Samedi, deux chaînes arabes ont diffusé la vidéo d’un Américain se faisant décapiter par des militants irakiens. Reprise par l’agence AP, l’histoire a fait le tour du monde pendant plus d’une heure avant que l’exécution se révèle être un canular.

Sa tête a fait le tour du monde. Pendant une heure et demie, les médias ont cru Benjamin Vanderford, un Américain de 22 ans, mort décapité en Irak. Puis, les démentis sont apparus. Notamment celui de l’intéressé qui a déclaré à l’agence AP avoir réalisé la vidéo montrant son exécution pour « attirer l’attention » sur sa campagne pour un siège au Conseil municipal de San Francisco et « montrer la facilité avec laquelle ces vidéos peuvent être falsifiées ».

L’affaire est troublante. Comme Vanderford l’a expliqué samedi avant que son avocat ne lui conseille de ne plus se prononcer sur l’affaire - le jeune homme fait l’objet d’une enquête du FBI -, la vidéo date. Il l’a tournée il y a plusieurs mois dans un garage de la banlieue de San Francisco avec l’aide de deux de ses amis, et a utilisé du sirop de maïs à la place de sang. Vanderford a mis sa vidéo en ligne en mai dernier sur Kazaa et Soulseek, deux programmes d’échange de fichiers en ligne.

La fausse décapitation a navigué pendant des mois sur le web sans que personne ne s’en rende compte. Mais tout s’est emballé ce week-end, lorsque le site islamic-mindbar, précédemment utilisé par les islamistes pour diffuser leurs vidéos de décapitation d’otages, a repris celle de Vanderford. Deux chaînes arabes l’ont diffusée avant que l’agence AP, puis Reuters ne parlent de l’exécution. Dans ce genre de cas, AP précise normalement que l’information n’a pu être confirmée de source indépendante. Mais rien de tel cette fois-ci.
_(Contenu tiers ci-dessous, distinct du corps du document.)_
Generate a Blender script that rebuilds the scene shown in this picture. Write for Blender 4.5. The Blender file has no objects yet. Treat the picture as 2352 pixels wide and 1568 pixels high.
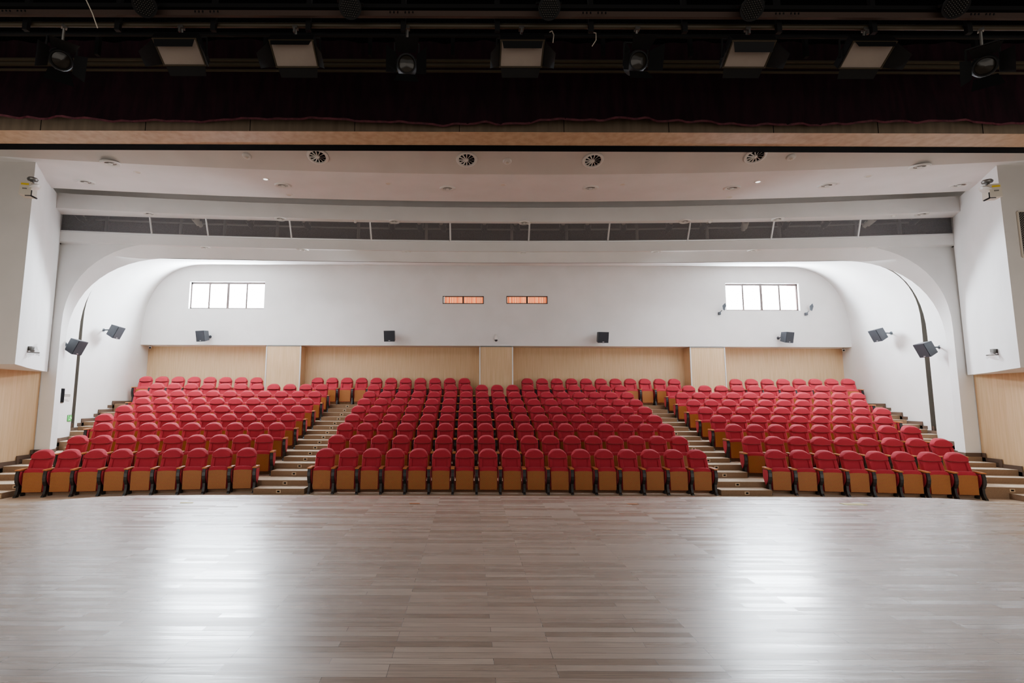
import bpy, math, random
from math import sin, cos, tan, pi, radians, atan2, sqrt
from mathutils import Vector, Matrix, Euler
random.seed(7)
SC = bpy.context.scene
COL = SC.collection
# ------------------------------------------------------------------ camera model (photo 2352x1568)
F, PITCH, ROLL = 1200.0, 6.6, 0.2
PX, PY = 1078.0, 784.0
CH = 1.5            # camera above the stage floor (stage floor is z = 0)
AX = 1.02           # the hall's centre line lies this far to the camera's right
T, RR = radians(PITCH), radians(ROLL)

def ray(u, v):
    du, dv = u - PX, v - PY
    u2 = PX + du*cos(RR) + dv*sin(RR); v2 = PY - du*sin(RR) + dv*cos(RR)
    a = (u2 - PX)/F; b = (PY - v2)/F
    return a, cos(T) - b*sin(T), sin(T) + b*cos(T)
def aty(u, v, y):
    a, b, c = ray(u, v); k = y/b; return Vector((a*k, y, c*k + CH))
def atx(u, v, xr):
    a, b, c = ray(u, v); k = (xr + AX)/a; return Vector((xr + AX, b*k, c*k + CH))
def atz(u, v, z):
    a, b, c = ray(u, v); k = (z - CH)/c; return Vector((a*k, b*k, z))

# ------------------------------------------------------------------ materials
def lin(c):
    c = c/255.0
    return c/12.92 if c <= .04045 else ((c + .055)/1.055)**2.4
def rgb(r, g, b): return (lin(r), lin(g), lin(b), 1)
def mat(name, col, rough=.6, metal=0, spec=.5, emit=None, es=0):
    m = bpy.data.materials.new(name); m.use_nodes = True
    b = m.node_tree.nodes['Principled BSDF']
    b.inputs['Base Color'].default_value = col
    b.inputs['Roughness'].default_value = rough
    b.inputs['Metallic'].default_value = metal
    b.inputs['Specular IOR Level'].default_value = spec
    if emit:
        b.inputs['Emission Color'].default_value = emit
        b.inputs['Emission Strength'].default_value = es
    return m
def N(m, t, **kw):
    n = m.node_tree.nodes.new(t)
    for k, v in kw.items(): setattr(n, k, v)
    return n
def L(m, a, b): m.node_tree.links.new(a, b)
def noisy(name, c1, c2, scale=(1, 1, 1), nscale=4, rough=.6, detail=4, bump=0, spec=.5, lo=.35, hi=.65):
    m = mat(name, c1, rough, spec=spec); b = m.node_tree.nodes['Principled BSDF']
    tc = N(m, 'ShaderNodeTexCoord'); mp = N(m, 'ShaderNodeMapping'); mp.inputs['Scale'].default_value = scale
    nz = N(m, 'ShaderNodeTexNoise'); nz.inputs['Scale'].default_value = nscale; nz.inputs['Detail'].default_value = detail
    cr = N(m, 'ShaderNodeValToRGB')
    cr.color_ramp.elements[0].color = c1; cr.color_ramp.elements[1].color = c2
    cr.color_ramp.elements[0].position = lo; cr.color_ramp.elements[1].position = hi
    L(m, tc.outputs['Object'], mp.inputs['Vector']); L(m, mp.outputs[0], nz.inputs['Vector'])
    L(m, nz.outputs['Fac'], cr.inputs[0]); L(m, cr.outputs[0], b.inputs['Base Color'])
    if bump:
        bp = N(m, 'ShaderNodeBump'); bp.inputs['Strength'].default_value = bump; bp.inputs['Distance'].default_value = .02
        L(m, nz.outputs['Fac'], bp.inputs['Height']); L(m, bp.outputs[0], b.inputs['Normal'])
    return m

M = {}
M['white'] = noisy('white_plaster', rgb(226, 224, 221), rgb(232, 230, 228), nscale=1.2, rough=.75, bump=.02)
M['white_shaded'] = noisy('white_plaster_shaded', rgb(206, 200, 193), rgb(212, 206, 199), nscale=1.2, rough=.75)  # darker copy of the white plaster, shade put into its colour
M['wallwood'] = noisy('light_wood_panel', rgb(204, 170, 128), rgb(216, 184, 144), scale=(9, 9, .35), nscale=3, rough=.5, spec=.3)
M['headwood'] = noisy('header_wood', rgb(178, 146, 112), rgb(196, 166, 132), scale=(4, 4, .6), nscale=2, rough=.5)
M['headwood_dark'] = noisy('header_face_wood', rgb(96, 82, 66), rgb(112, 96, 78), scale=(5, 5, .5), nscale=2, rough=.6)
M['red'] = noisy('red_fabric', rgb(168, 42, 58), rgb(180, 50, 66), nscale=260, rough=.85, detail=2, spec=.12, bump=.03)
for _k, _v in (('Sheen Weight', .4), ('Sheen Roughness', .35), ('Sheen Tint', (1, .45, .45, 1))): M['red'].node_tree.nodes['Principled BSDF'].inputs[_k].default_value = _v
M['shell'] = mat('chair_back_shell', rgb(176, 122, 48), .5)
M['arm'] = mat('armrest_wood', rgb(196, 120, 62), .35)
M['black'] = mat('black_enamel', rgb(24, 25, 28), .4)
M['blackfab'] = mat('black_cloth', rgb(10, 10, 12), .9, spec=.1)
M['metal'] = mat('dull_steel', rgb(120, 118, 114), .45, .8)
M['alum'] = mat('pale_trim_metal', rgb(215, 215, 215), .35, .3)
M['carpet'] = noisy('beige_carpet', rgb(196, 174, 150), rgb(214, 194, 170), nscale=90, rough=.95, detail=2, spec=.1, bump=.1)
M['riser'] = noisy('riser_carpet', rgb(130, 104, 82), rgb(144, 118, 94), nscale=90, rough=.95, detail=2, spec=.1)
M['skirt'] = mat('dark_brown_skirting', rgb(84, 64, 50), .6)
M['grey'] = mat('speaker_grey', rgb(44, 50, 58), .45)
M['greyfront'] = mat('speaker_grille', rgb(26, 30, 38), .7)
M['cream'] = mat('cream_plastic', rgb(216, 206, 190), .45)
M['card'] = mat('pale_yellow_card', rgb(252, 238, 140), .6)
M['tan'] = mat('tan_plastic', rgb(190, 164, 132), .5)
M['yellow'] = mat('yellow_label', rgb(232, 196, 20), .5)
M['plastic'] = mat('white_plastic', rgb(225, 222, 216), .35)
M['dark'] = mat('dark_void', rgb(9, 9, 10), .9, spec=.05)
M['rig'] = mat('rig_black', rgb(18, 18, 19), .6, spec=.2)
M['rigwood'] = mat('rig_brown_beam', rgb(70, 56, 50), .7, spec=.2)
M['rigrail'] = mat('rig_rail_brass', rgb(66, 58, 44), .5, .3)
M['frame'] = mat('bronze_window_frame', rgb(70, 56, 52), .4, .2)
M['lens'] = mat('lens_glass', rgb(38, 34, 28), .15, .2, spec=.5)
M['led'] = noisy('led_panel_diffuser', rgb(136, 124, 114), rgb(150, 138, 128), nscale=1.5, rough=.5)
M['groove'] = mat('groove_shadow', rgb(120, 116, 108), .95)
M['booth'] = mat('bridge_darkness', rgb(30, 28, 30), .9)  # near-black colour stands in for the darkness inside the lighting bridge

def perforated(name, c1, hole, step=.022, r=.0062):
    m = mat(name, c1, .45, spec=.35); b = m.node_tree.nodes['Principled BSDF']
    tc = N(m, 'ShaderNodeTexCoord'); sp = N(m, 'ShaderNodeSeparateXYZ'); L(m, tc.outputs['Object'], sp.inputs[0])
    def cell(sock, off=0):
        a = N(m, 'ShaderNodeMath', operation='ADD'); a.inputs[1].default_value = off + 10; L(m, sock, a.inputs[0])
        d = N(m, 'ShaderNodeMath', operation='DIVIDE'); d.inputs[1].default_value = step; L(m, a.outputs[0], d.inputs[0])
        fr = N(m, 'ShaderNodeMath', operation='FRACT'); L(m, d.outputs[0], fr.inputs[0])
        s = N(m, 'ShaderNodeMath', operation='SUBTRACT'); s.inputs[1].default_value = .5; L(m, fr.outputs[0], s.inputs[0])
        q = N(m, 'ShaderNodeMath', operation='POWER'); q.inputs[1].default_value = 2
        ab = N(m, 'ShaderNodeMath', operation='ABSOLUTE'); L(m, s.outputs[0], ab.inputs[0]); L(m, ab.outputs[0], q.inputs[0])
        return q.outputs[0]
    outs = []
    for off in (0, step/2):
        s = N(m, 'ShaderNodeMath', operation='ADD'); L(m, cell(sp.outputs['X'], off), s.inputs[0]); L(m, cell(sp.outputs['Z'], off), s.inputs[1])
        outs.append(s.outputs[0])
    mn = N(m, 'ShaderNodeMath', operation='MINIMUM'); L(m, outs[0], mn.inputs[0]); L(m, outs[1], mn.inputs[1])
    lt = N(m, 'ShaderNodeMath', operation='LESS_THAN'); lt.inputs[1].default_value = (r/step)**2; L(m, mn.outputs[0], lt.inputs[0])
    mx = N(m, 'ShaderNodeMix', data_type='RGBA'); mx.inputs['A'].default_value = c1; mx.inputs['B'].default_value = hole
    L(m, lt.outputs[0], mx.inputs['Factor']); L(m, mx.outputs['Result'], b.inputs['Base Color'])
    return m
M['perf'] = perforated('perforated_seat_wood', rgb(196, 122, 52), rgb(104, 58, 22))

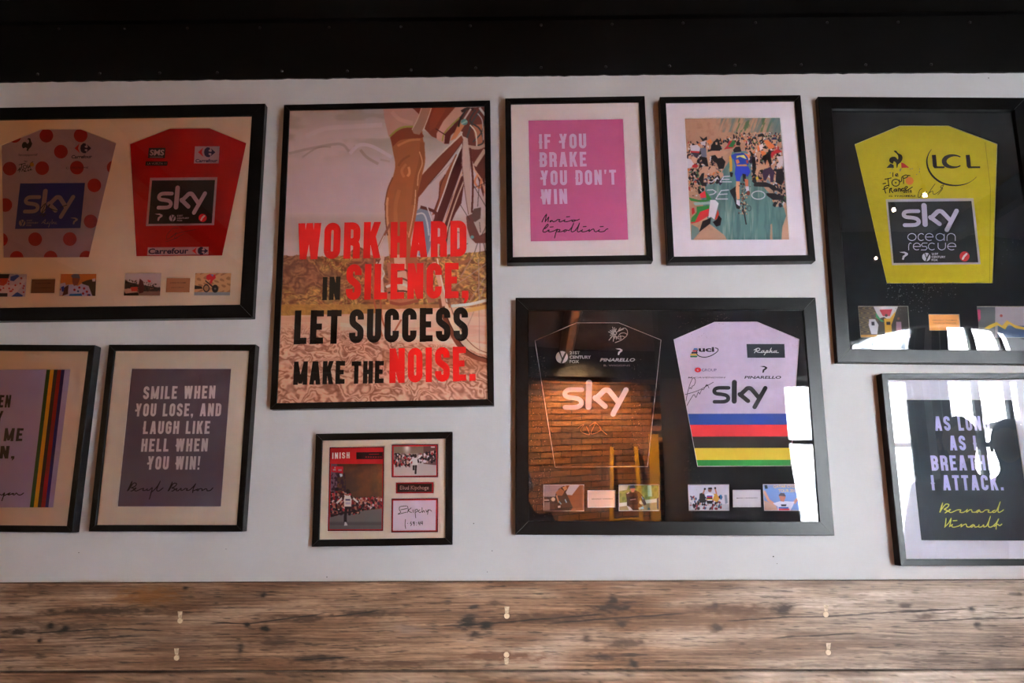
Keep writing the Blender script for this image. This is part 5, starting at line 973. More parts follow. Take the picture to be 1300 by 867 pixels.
def ph_sprint(P):
    P.bg((206, 200, 216)); P.mix((P.V > .75) * 1.0, (184, 180, 194))
    for i in range(130): P.e(P.rs.uniform(.05, .82), P.rs.uniform(.45, .95), P.rs.uniform(.6, 1.5), P.rs.choice([(22, 20, 26), (22, 20, 26), (60, 40, 50), (130, 40, 56), (200, 196, 206), (60, 84, 120), (186, 130, 110)]), 1.4)
    P.p([(.28, .35), (.38, .3), (.42, .5), (.4, .7), (.26, .7)], (34, 40, 38)); P.p([(.62, .36), (.7, .36), (.76, .55), (.7, .68), (.6, .6)], (206, 150, 60)); P.l([(.4, .2), (.36, .36)], 1.8, (190, 120, 100)); P.l([(.66, .16), (.69, .36)], 1.8, (190, 120, 100)); P.e(.41, .17, 1.3, (24, 22, 26)); P.e(.66, .14, 1.3, (24, 22, 26)); P.p([(.42, .38), (.5, .32), (.58, .34), (.64, .4), (.58, .62), (.46, .62)], (228, 226, 236)); P.e(.53, .22, 2.4, (150, 96, 84)); P.p([(.48, .17), (.5, .12), (.58, .12), (.59, .19)], (34, 30, 36))
    for k, c in enumerate(((30, 60, 160), (190, 30, 40), (24, 20, 24), (210, 176, 60))): P.p([(.45, .43 + k * .04), (.59, .43 + k * .04), (.59, .47 + k * .04), (.45, .47 + k * .04)], c)
    P.p([(.44, .62), (.6, .62), (.58, .74), (.46, .74)], (24, 22, 28)); P.p([(.88, .4), (.94, .4), (.96, .7), (.9, .75)], (130, 140, 160)); P.p([(.77, .4), (.82, .4), (.82, .56), (.78, .58)], (40, 110, 170))
def ph_arms(P):
    P.bg((120, 150, 206)); P.mix((P.V < .12) * .5, (150, 140, 170)); P.p([(0, .6), (.3, .8), (.34, 1), (0, 1)], (200, 160, 140)); P.l([(.02, .25), (.12, .6), (.26, .76)], 3.4, (206, 150, 130)); P.l([(.93, .12), (.88, .5), (.74, .72)], 3.6, (206, 150, 130)); P.e(.92, .1, 2.2, (216, 160, 140)); P.p([(.22, .72), (.4, .64), (.56, .64), (.76, .66), (.72, .8), (.64, 1), (.34, 1), (.34, .84)], (216, 214, 230)); P.p([(.38, .42), (.44, .36), (.52, .38), (.55, .5), (.5, .66), (.42, .64)], (176, 110, 92)); P.p([(.38, .42), (.43, .33), (.52, .34), (.56, .46), (.4, .44)], (60, 54, 66))
    P.p([(.36, .86), (.6, .86), (.6, .92), (.36, .92)], (60, 110, 190)); P.p([(.36, .92), (.62, .92), (.62, .98), (.36, .98)], (206, 40, 60)); P.p([(.42, .76), (.56, .76), (.54, .83), (.43, .83)], (40, 40, 56)); P.l([(.88, .28), (.92, .3)], 2, (40, 36, 50)); P.p([(.04, .04), (.1, .02), (.12, .16), (.05, .18)], (40, 60, 70))
def ph_podium3(P):
    P.bg((60, 50, 44)); P.mix((np.sin(P.U * 50 + 9 * np.sin(P.V * 21)) > .3) * (P.U < .4) * .7, (130, 110, 60)); P.p([(.3, 0), (.8, 0), (.7, .35), (.6, .45), (.5, .35), (.4, .4)], (196, 190, 196)); P.p([(.42, .12), (.68, .1), (.62, .32), (.48, .32)], (170, 40, 60)); P.p([(.34, .2), (.42, .4), (.5, .5), (.44, .5), (.34, .36)], (50, 140, 90)); P.p([(.5, .4), (.62, .4), (.74, .16), (.72, .3), (.64, .6), (.64, .9), (.5, .9)], (206, 156, 40)); P.e(.55, .3, 1.8, (40, 26, 24)); P.p([(.54, .5), (.62, .5), (.62, .6), (.54, .6)], (30, 26, 40))
    P.p([(.2, .42), (.32, .42), (.38, .6), (.34, .9), (.22, .9), (.18, .6)], (196, 190, 200)); P.e(.27, .32, 1.8, (60, 40, 36)); P.p([(.24, .5), (.3, .5), (.3, .62), (.24, .62)], (40, 34, 50)); P.p([(.74, .5), (.84, .5), (.84, .9), (.72, .9)], (176, 130, 150)); P.e(.79, .4, 1.6, (140, 84, 70)); P.p([(0, .92), (1, .9), (1, 1), (0, 1)], (186, 130, 50))
def ph_stage(P):
    P.bg((160, 150, 160)); P.mix((P.V > .62) * (P.U > .4) * 1.0, (60, 84, 120)); P.mix((P.U < .35) * .8, (60, 66, 66)); P.p([(.1, .7), (.2, .6), (.35, .5), (.45, .62), (.55, .45), (.7, .6), (.9, .68), (1, .6), (1, .7), (.9, .76), (.7, .7), (.58, .56), (.5, .74), (.36, .6), (.2, .72)], (206, 166, 40)); P.e(.45, .3, 1.8, (150, 60, 60)); P.p([(.0, .1), (.06, .1), (.05, .4), (0, .5)], (186, 40, 90))
def nameplate(pic, parent, Z, corners, d, c, lines, tc, gain=None):
    m = MB(); fpoly(m, Z(corners), d); np_ = m.build('name_plate', pic.paper(c, 'name_plate_card', .5), parent); m = MB()
    for t, a, b, h in lines: btext(m, t, *Z([a]), *Z([b]), h, d + .0004, 0, .004)
    if lines: m.build('lettering', pic.paper(tc, 'plate_ink'), np_)
    return np_
def jersey(pic, Z, poly, c, d):
    q = Z(poly); g_ = grow(q, 2.0); m = MB(); fpoly(m, g_, d)
    return m.build('jersey', material('jersey_cloth', pic.col(c), .8, var=.03, scale=60, bump=.6, bscale=60, spec=.2), pic.root), q
def ink(pic, parent, c, name='printed_mark', rough=.6):
    m = MB(); m._c = c; return m
def fin(pic, m, c, parent, name='lettering'):
    if m.v: return m.build(name, pic.paper(c, 'jersey_ink_' + name), parent)
def small_sponsors(pic, Z, par, d, k1, k2, wc, bc, redc=None):
    """hook mark, notched disc with three lines, optional red badge; k1, k2 positions in Z units"""
    wm, bm2 = MB(), MB()
    (hx, hy, hs) = k1; p = Z([(hx, hy)])[0]; bracket_mark(wm, *p, hs, d)
    (fx, fy, fr, tx0, tx1) = k2; p = Z([(fx, fy)])[0]; s1 = Z([(fx + fr, fy)])[0][0] - p[0]; notch_disc(wm, bm2, *p, s1, d)
    hh = s1 * .5
    for i, t in enumerate(('21ST', 'CENTURY', 'FOX')):
        a = Z([(tx0, fy)])[0]; b = Z([(tx0 + (tx1 - tx0) * (.48, 1, .44)[i], fy)])[0]; dy = (i - 1) * s1 * .72 + hh * .5
        btext(wm, t, (a[0], a[1] + dy), (b[0], b[1] + dy), hh, d, 0, .02)
    fin(pic, wm, wc, par, 'logo'); fin(pic, bm2, bc, par, 'logo')
    if redc:
        p = Z([redc[:2]])[0]; r = Z([(redc[0] + redc[2], redc[1])])[0][0] - p[0]; m = MB(); fpoly(m, disc(p, r, 18), d); fin(pic, m, (186, 30, 36), par, 'badge'); m = MB(); fstroke(m, [(p[0] - r * .35, p[1] + r * .5), (p[0] - r * .1, p[1]), (p[0] + r * .4, p[1] - r * .5)], r * .4, d + .0003, rnd=True); fin(pic, m, (220, 206, 210), par, 'logo')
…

Pendant ce temps, l’annonce de la mort de Vanderford a fait le tour du monde. Et le jeune homme qui recherchait un peu d’attention pour sa campagne s’est soudainement retrouvé sous le feu des projecteurs. Un peu tard apparemment. Depuis la diffusion de la vidéo sur Internet, le féru d’informatique a en effet abandonné ses ambitions politiques.

Sa démarche jette en revanche une lumière crue sur le rôle d’internet dans la bataille de l’information. Alors que la première guerre du Golfe (1991) était encore télévisée, les conflits se sont depuis « internetisés ». Avant le lancement de son offensive contre Bagdad en mars 2003, l’administration Bush avait « préparé » les Irakiens en lançant des opérations de propagande sur la Toile. Saddam Hussein s’en était finalement rendu compte et avait fait fermer les serveurs du pays. Les groupes islamistes utilisent régulièrement internet pour annoncer les exécutions d’otages comme celle de l’Américain Nicholas Berg, il y a quelques mois. Mais la désinformation a libre cours sur internet. En juillet, un communiqué annonçait l’exécution d’un GI américain d’origine libanaise. L’homme est cependant rentré aux Etats-Unis. Un autre groupe proche d’Al-Qaïda a également nié au début du mois avoir lancé un ultimatum sur le web à l’encontre des soldats italiens en Irak.

Dans ce contexte, le Pentagone est en train d’étudier la faisabilité d’un système de contrôle du Cyberspace. Le programme suscite cependant de fortes oppositions outre-Atlantique, notamment de la part des associations de défense des libertés civiques.